For many limited liability companies in Poland, the end of the calendar year is the end of the financial year and the time when the accounts are closed.The annual financial statements of companies are usually prepared as at 31 December.

It is worth analysing how each of the equity items looks like in the company’s balance sheet at that date because:

    • if some equity items are too low, this may result in significant restrictions on the company’s operations and additional obligations for the Management Board members (including the prohibition to make any payments to the Shareholder);
    • in the event of ignoring the restrictions or neglecting to fulfil their obligations, the Management Board members may face severe consequences;
    • remedial actions can be taken to avoid the above problems.

What potential problems may arise from the failure to maintain the required level of certain capital items in the company and what are the risks for the Management Board members?

Please find below summary of the required equity levels in limited liability companies and the consequences of a breach of that requirements.

1) EQUITY (NET ASSETS) VS. SHARE CAPITAL

Required level:

    • The company’s equity (net assets) should be higher than the share capital

Consequences of a breach:

    • If the equity level requirement is breached, the Shareholders may not receive payments from the company’s assets needed to fully cover the share capital on any account (this includes payments relating to commercial transactions, loan repayments, etc.)

Risks for the Management Board:

    • Joint and several liability of the Management Board members (with the Shareholder) for the return to the company of a payment made in breach of the law;
    • Liability of the Management Board members for the damage caused to the company by an unlawful act;

2) LIABILITIES VS. TOTAL ASSETS

Required level:

    • The company’s monetary liabilities[i] should not exceed the value of the company’s assets (to simplify this, it can be assumed that the company’s equity should be a positive figure)

Consequences of a breach:

    • If the situation of a breach of the equity level requirement persists for more than 24 months, there are grounds for declaring the company bankrupt.

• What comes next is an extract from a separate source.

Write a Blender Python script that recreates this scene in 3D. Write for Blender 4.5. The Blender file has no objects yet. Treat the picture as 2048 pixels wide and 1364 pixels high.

Risks for the Management Board:

    • The Management Board members should file an application for bankruptcy regarding the company within 30 days of the date on which the grounds for bankruptcy arose;
    • If an application for bankruptcy is not filed by the required deadline, the Management Board members may bear the following types of liability[ii]:
    • to third parties for damage caused by failure to submit the application by the required deadline;
    • for the company’s liabilities if enforcement proceedings against the company prove to be ineffective;
    • criminal liability for failure to file an application for bankruptcy despite the existence of conditions justifying such filing;

3)LOSS VS. OTHER CAPITALS

Required level:

    • The accumulated loss should not exceed the sum of the supplementary and reserve capitals and half of the share capital

Consequences of a breach:

    • In the event that the balance sheet prepared by the Management Board shows a breach of this requirement, the Management Board is obliged to immediately convene the Shareholders’ Meeting in order to adopt a resolution on the company’s continuation as a going concern;

Risks for the Management Board:

    • The registry court may impose a fine of up to PLN 20,000 on the Management Board members;
    • If the company suffers damage on that account, the Management Board members may be liable to the company for damages;

Please note that there are a number of ways to rectify such a situation and increase capital in a company (even without the Shareholders having to make any additional contributions).

Wiewiórski Legal provides comprehensive legal support in all corporate matters, including the preparation of all documents required to rectify the situation related with insufficient capitals in limited liability companies. We encourage you to contact the corporate team of Wiewiórski Legal, who will help you analyse the situation and advise you on how to deal with it.


Author: Agnieszka Woldan-Waleczek


Footnotes

[i] Article 11 of the Bankruptcy Act of 28 February 2003 (Journal of Laws 2022 item 1520, consolidated text) contains detailed regulations as to what type of monetary liabilities should be taken into account when assessing the situation in question. Please note that the aforesaid monetary liabilities specifically exclude future liabilities, including liabilities under a condition precedent and liabilities to a shareholder on account of a loan or other legal transaction with similar effects.

[ii] Such liability may be borne by the Management Board members provided that further specific conditions for such liability set out in the law are met.